- **PROVIDED RECORDS**:

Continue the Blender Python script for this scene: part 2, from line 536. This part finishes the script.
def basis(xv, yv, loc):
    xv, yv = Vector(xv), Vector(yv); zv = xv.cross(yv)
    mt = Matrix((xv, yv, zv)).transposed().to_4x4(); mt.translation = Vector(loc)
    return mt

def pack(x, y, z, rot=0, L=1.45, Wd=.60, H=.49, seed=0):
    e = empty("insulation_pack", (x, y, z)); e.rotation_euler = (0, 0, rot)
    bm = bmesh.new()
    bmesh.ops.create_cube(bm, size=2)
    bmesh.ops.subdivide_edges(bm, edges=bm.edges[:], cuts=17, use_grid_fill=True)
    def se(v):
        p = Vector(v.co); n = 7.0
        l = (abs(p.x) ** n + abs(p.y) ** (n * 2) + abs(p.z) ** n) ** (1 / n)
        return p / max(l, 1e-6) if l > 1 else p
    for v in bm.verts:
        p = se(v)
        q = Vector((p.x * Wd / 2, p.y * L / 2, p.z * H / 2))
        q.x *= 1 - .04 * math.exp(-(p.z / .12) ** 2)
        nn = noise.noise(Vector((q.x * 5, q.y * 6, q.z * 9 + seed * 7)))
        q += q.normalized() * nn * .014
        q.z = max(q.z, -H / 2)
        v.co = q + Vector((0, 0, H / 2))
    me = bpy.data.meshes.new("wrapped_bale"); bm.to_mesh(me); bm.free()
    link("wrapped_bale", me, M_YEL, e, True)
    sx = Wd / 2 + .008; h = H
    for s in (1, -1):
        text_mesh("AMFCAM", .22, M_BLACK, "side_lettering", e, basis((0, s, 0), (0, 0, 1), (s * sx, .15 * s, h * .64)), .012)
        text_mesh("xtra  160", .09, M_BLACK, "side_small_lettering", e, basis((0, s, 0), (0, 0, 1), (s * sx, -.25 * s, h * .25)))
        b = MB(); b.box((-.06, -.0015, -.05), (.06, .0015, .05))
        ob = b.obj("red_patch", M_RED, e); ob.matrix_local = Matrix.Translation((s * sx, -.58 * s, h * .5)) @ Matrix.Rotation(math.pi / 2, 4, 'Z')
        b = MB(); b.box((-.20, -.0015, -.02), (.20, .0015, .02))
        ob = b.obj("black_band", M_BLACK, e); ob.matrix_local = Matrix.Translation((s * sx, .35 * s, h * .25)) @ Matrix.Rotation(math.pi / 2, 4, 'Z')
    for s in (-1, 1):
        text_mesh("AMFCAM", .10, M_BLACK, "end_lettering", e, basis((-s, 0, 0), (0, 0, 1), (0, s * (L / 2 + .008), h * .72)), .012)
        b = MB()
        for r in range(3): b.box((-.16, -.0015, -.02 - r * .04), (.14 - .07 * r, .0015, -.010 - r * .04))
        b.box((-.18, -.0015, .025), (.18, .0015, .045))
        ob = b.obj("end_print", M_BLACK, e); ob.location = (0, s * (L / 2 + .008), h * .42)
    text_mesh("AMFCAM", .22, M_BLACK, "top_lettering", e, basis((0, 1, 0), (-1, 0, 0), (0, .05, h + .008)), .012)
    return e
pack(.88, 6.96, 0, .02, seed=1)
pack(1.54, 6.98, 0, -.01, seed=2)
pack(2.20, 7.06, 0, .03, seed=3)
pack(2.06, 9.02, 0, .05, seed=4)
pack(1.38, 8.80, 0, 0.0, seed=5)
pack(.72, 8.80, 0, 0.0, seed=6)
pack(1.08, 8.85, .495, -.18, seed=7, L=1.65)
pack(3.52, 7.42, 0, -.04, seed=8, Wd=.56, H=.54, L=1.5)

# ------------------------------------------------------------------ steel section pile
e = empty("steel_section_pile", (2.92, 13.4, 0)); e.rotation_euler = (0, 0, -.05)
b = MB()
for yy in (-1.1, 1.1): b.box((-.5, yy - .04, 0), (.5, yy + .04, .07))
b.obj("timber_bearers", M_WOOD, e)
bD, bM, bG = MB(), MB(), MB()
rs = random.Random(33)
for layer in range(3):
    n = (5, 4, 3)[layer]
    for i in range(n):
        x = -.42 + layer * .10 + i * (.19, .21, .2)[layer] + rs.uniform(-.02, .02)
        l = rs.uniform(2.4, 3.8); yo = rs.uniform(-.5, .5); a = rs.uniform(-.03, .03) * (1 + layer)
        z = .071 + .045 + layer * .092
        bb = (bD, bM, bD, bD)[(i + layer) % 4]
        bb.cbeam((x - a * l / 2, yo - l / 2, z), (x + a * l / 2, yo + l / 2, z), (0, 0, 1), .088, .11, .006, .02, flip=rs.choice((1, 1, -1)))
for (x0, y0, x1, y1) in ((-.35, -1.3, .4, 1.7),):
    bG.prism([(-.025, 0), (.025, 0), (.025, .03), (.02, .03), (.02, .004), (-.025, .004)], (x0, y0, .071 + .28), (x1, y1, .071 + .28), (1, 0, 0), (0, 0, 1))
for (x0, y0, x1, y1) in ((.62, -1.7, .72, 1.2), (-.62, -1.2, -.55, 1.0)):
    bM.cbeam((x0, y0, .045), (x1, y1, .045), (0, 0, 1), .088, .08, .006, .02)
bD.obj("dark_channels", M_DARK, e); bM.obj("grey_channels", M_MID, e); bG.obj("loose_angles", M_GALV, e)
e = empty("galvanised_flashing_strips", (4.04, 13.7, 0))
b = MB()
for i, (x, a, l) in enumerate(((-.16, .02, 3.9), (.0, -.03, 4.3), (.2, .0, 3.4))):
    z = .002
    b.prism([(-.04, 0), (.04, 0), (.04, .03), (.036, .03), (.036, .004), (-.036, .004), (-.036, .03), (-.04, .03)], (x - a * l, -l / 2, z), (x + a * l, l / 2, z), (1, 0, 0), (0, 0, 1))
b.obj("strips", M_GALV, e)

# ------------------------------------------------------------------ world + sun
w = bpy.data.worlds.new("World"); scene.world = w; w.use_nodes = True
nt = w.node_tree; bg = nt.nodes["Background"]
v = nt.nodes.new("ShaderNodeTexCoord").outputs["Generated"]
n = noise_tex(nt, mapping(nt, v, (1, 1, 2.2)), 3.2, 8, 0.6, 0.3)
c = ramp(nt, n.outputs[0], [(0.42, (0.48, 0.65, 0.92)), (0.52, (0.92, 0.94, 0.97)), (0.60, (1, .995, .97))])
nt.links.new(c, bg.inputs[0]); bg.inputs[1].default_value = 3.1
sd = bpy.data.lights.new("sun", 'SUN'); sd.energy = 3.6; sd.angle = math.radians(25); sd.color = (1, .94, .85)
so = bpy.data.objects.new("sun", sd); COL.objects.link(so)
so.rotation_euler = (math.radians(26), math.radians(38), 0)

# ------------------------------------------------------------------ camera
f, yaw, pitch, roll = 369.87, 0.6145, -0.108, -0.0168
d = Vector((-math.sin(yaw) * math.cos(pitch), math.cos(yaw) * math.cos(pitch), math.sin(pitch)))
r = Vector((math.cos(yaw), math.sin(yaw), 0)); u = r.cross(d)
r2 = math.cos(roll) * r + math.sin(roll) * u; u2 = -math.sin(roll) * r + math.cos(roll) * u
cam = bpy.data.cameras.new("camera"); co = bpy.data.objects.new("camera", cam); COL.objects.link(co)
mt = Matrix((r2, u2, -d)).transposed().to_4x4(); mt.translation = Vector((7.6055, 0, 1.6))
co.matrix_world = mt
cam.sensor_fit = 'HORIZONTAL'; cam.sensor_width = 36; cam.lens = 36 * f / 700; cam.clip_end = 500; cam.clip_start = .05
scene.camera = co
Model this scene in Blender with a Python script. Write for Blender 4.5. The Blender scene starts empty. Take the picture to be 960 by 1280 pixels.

- **BRIEF**:
Retype all the records, matching them exactly.

- **RESPONSE TO THIS TASK**:
Continue the Blender Python script for this scene: part 2, from line 536. This part finishes the script.
def basis(xv, yv, loc):
    xv, yv = Vector(xv), Vector(yv); zv = xv.cross(yv)
    mt = Matrix((xv, yv, zv)).transposed().to_4x4(); mt.translation = Vector(loc)
    return mt

def pack(x, y, z, rot=0, L=1.45, Wd=.60, H=.49, seed=0):
    e = empty("insulation_pack", (x, y, z)); e.rotation_euler = (0, 0, rot)
    bm = bmesh.new()
    bmesh.ops.create_cube(bm, size=2)
    bmesh.ops.subdivide_edges(bm, edges=bm.edges[:], cuts=17, use_grid_fill=True)
    def se(v):
        p = Vector(v.co); n = 7.0
        l = (abs(p.x) ** n + abs(p.y) ** (n * 2) + abs(p.z) ** n) ** (1 / n)
        return p / max(l, 1e-6) if l > 1 else p
    for v in bm.verts:
        p = se(v)
        q = Vector((p.x * Wd / 2, p.y * L / 2, p.z * H / 2))
        q.x *= 1 - .04 * math.exp(-(p.z / .12) ** 2)
        nn = noise.noise(Vector((q.x * 5, q.y * 6, q.z * 9 + seed * 7)))
        q += q.normalized() * nn * .014
        q.z = max(q.z, -H / 2)
        v.co = q + Vector((0, 0, H / 2))
    me = bpy.data.meshes.new("wrapped_bale"); bm.to_mesh(me); bm.free()
    link("wrapped_bale", me, M_YEL, e, True)
    sx = Wd / 2 + .008; h = H
    for s in (1, -1):
        text_mesh("AMFCAM", .22, M_BLACK, "side_lettering", e, basis((0, s, 0), (0, 0, 1), (s * sx, .15 * s, h * .64)), .012)
        text_mesh("xtra  160", .09, M_BLACK, "side_small_lettering", e, basis((0, s, 0), (0, 0, 1), (s * sx, -.25 * s, h * .25)))
        b = MB(); b.box((-.06, -.0015, -.05), (.06, .0015, .05))
        ob = b.obj("red_patch", M_RED, e); ob.matrix_local = Matrix.Translation((s * sx, -.58 * s, h * .5)) @ Matrix.Rotation(math.pi / 2, 4, 'Z')
        b = MB(); b.box((-.20, -.0015, -.02), (.20, .0015, .02))
        ob = b.obj("black_band", M_BLACK, e); ob.matrix_local = Matrix.Translation((s * sx, .35 * s, h * .25)) @ Matrix.Rotation(math.pi / 2, 4, 'Z')
    for s in (-1, 1):
        text_mesh("AMFCAM", .10, M_BLACK, "end_lettering", e, basis((-s, 0, 0), (0, 0, 1), (0, s * (L / 2 + .008), h * .72)), .012)
        b = MB()
        for r in range(3): b.box((-.16, -.0015, -.02 - r * .04), (.14 - .07 * r, .0015, -.010 - r * .04))
        b.box((-.18, -.0015, .025), (.18, .0015, .045))
        ob = b.obj("end_print", M_BLACK, e); ob.location = (0, s * (L / 2 + .008), h * .42)
    text_mesh("AMFCAM", .22, M_BLACK, "top_lettering", e, basis((0, 1, 0), (-1, 0, 0), (0, .05, h + .008)), .012)
    return e
pack(.88, 6.96, 0, .02, seed=1)
pack(1.54, 6.98, 0, -.01, seed=2)
pack(2.20, 7.06, 0, .03, seed=3)
pack(2.06, 9.02, 0, .05, seed=4)
pack(1.38, 8.80, 0, 0.0, seed=5)
pack(.72, 8.80, 0, 0.0, seed=6)
pack(1.08, 8.85, .495, -.18, seed=7, L=1.65)
pack(3.52, 7.42, 0, -.04, seed=8, Wd=.56, H=.54, L=1.5)

# ------------------------------------------------------------------ steel section pile
e = empty("steel_section_pile", (2.92, 13.4, 0)); e.rotation_euler = (0, 0, -.05)
b = MB()
for yy in (-1.1, 1.1): b.box((-.5, yy - .04, 0), (.5, yy + .04, .07))
b.obj("timber_bearers", M_WOOD, e)
bD, bM, bG = MB(), MB(), MB()
rs = random.Random(33)
for layer in range(3):
    n = (5, 4, 3)[layer]
    for i in range(n):
        x = -.42 + layer * .10 + i * (.19, .21, .2)[layer] + rs.uniform(-.02, .02)
        l = rs.uniform(2.4, 3.8); yo = rs.uniform(-.5, .5); a = rs.uniform(-.03, .03) * (1 + layer)
        z = .071 + .045 + layer * .092
        bb = (bD, bM, bD, bD)[(i + layer) % 4]
        bb.cbeam((x - a * l / 2, yo - l / 2, z), (x + a * l / 2, yo + l / 2, z), (0, 0, 1), .088, .11, .006, .02, flip=rs.choice((1, 1, -1)))
for (x0, y0, x1, y1) in ((-.35, -1.3, .4, 1.7),):
    bG.prism([(-.025, 0), (.025, 0), (.025, .03), (.02, .03), (.02, .004), (-.025, .004)], (x0, y0, .071 + .28), (x1, y1, .071 + .28), (1, 0, 0), (0, 0, 1))
for (x0, y0, x1, y1) in ((.62, -1.7, .72, 1.2), (-.62, -1.2, -.55, 1.0)):
    bM.cbeam((x0, y0, .045), (x1, y1, .045), (0, 0, 1), .088, .08, .006, .02)
bD.obj("dark_channels", M_DARK, e); bM.obj("grey_channels", M_MID, e); bG.obj("loose_angles", M_GALV, e)
e = empty("galvanised_flashing_strips", (4.04, 13.7, 0))
b = MB()
for i, (x, a, l) in enumerate(((-.16, .02, 3.9), (.0, -.03, 4.3), (.2, .0, 3.4))):
    z = .002
    b.prism([(-.04, 0), (.04, 0), (.04, .03), (.036, .03), (.036, .004), (-.036, .004), (-.036, .03), (-.04, .03)], (x - a * l, -l / 2, z), (x + a * l, l / 2, z), (1, 0, 0), (0, 0, 1))
b.obj("strips", M_GALV, e)

# ------------------------------------------------------------------ world + sun
w = bpy.data.worlds.new("World"); scene.world = w; w.use_nodes = True
nt = w.node_tree; bg = nt.nodes["Background"]
v = nt.nodes.new("ShaderNodeTexCoord").outputs["Generated"]
n = noise_tex(nt, mapping(nt, v, (1, 1, 2.2)), 3.2, 8, 0.6, 0.3)
c = ramp(nt, n.outputs[0], [(0.42, (0.48, 0.65, 0.92)), (0.52, (0.92, 0.94, 0.97)), (0.60, (1, .995, .97))])
nt.links.new(c, bg.inputs[0]); bg.inputs[1].default_value = 3.1
sd = bpy.data.lights.new("sun", 'SUN'); sd.energy = 3.6; sd.angle = math.radians(25); sd.color = (1, .94, .85)
so = bpy.data.objects.new("sun", sd); COL.objects.link(so)
so.rotation_euler = (math.radians(26), math.radians(38), 0)

# ------------------------------------------------------------------ camera
f, yaw, pitch, roll = 369.87, 0.6145, -0.108, -0.0168
d = Vector((-math.sin(yaw) * math.cos(pitch), math.cos(yaw) * math.cos(pitch), math.sin(pitch)))
r = Vector((math.cos(yaw), math.sin(yaw), 0)); u = r.cross(d)
r2 = math.cos(roll) * r + math.sin(roll) * u; u2 = -math.sin(roll) * r + math.cos(roll) * u
cam = bpy.data.cameras.new("camera"); co = bpy.data.objects.new("camera", cam); COL.objects.link(co)
mt = Matrix((r2, u2, -d)).transposed().to_4x4(); mt.translation = Vector((7.6055, 0, 1.6))
co.matrix_world = mt
cam.sensor_fit = 'HORIZONTAL'; cam.sensor_width = 36; cam.lens = 36 * f / 700; cam.clip_end = 500; cam.clip_start = .05
scene.camera = co
Model this scene in Blender with a Python script. Write for Blender 4.5. The Blender scene starts empty. Take the picture to be 960 by 1280 pixels.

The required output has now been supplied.